Risk managers

in large Asset Management companies

Quarisma Finance computes and gathers all risk indicators needed to comply with regulatory requirements (UCITS, AIFM, P/F form…) in standard reports. Risk managers can also create their own custom reports to communicate internally or to investors.

Because risk management is not just about studying static reports or calculating one global risk figure for the whole fund, Quarisma Finance allows risk managers to be proactive by understanding precisely where the risk is coming from.

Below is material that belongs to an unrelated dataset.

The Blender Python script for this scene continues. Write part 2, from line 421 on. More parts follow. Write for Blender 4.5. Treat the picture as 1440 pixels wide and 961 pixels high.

Risk reporting easy as 1,2,3

Regulatory reporting

You can generate standard regulatory reports (UCITS, AIFM, P/F…), on demand (in one click) or by batch (without any click).

Data gateway

Create your own custom report or feed any of your existing reporting system with our risk analytics.

The Global Picture

With The Global Picture, a web based dashboard, see at a glance all your portfolios with their main risk indicators and their monthly, weekly, daily variations.

Excel add-in

We didn’t forget Excel users: Quarisma’s Excel add-in lets you build portfolios and run risk calculations directly from a spreadsheet without any additional development.

Proactive risk management


Quarisma Finance has the unique ability to compute Monte Carlo VaR and ex-ante volatility in a few seconds for any fund (even on a brand new portfolio).


Calculating a global risk figure for your portfolio is not enough to understand clearly where the risk is coming from and act accordingly. This is why Quarisma Finance offers the ability to compute the contribution to any risk indicator by position or by any aggregate (sector, maturity bucket, custom criteria…).


Quarisma Finance allows you to re-calculate any risk indicator after you change your allocation or add a new position (listed or OTC). Typically, this what-if feature is used by risk managers to be proactive and make allocation suggestions to fund managers.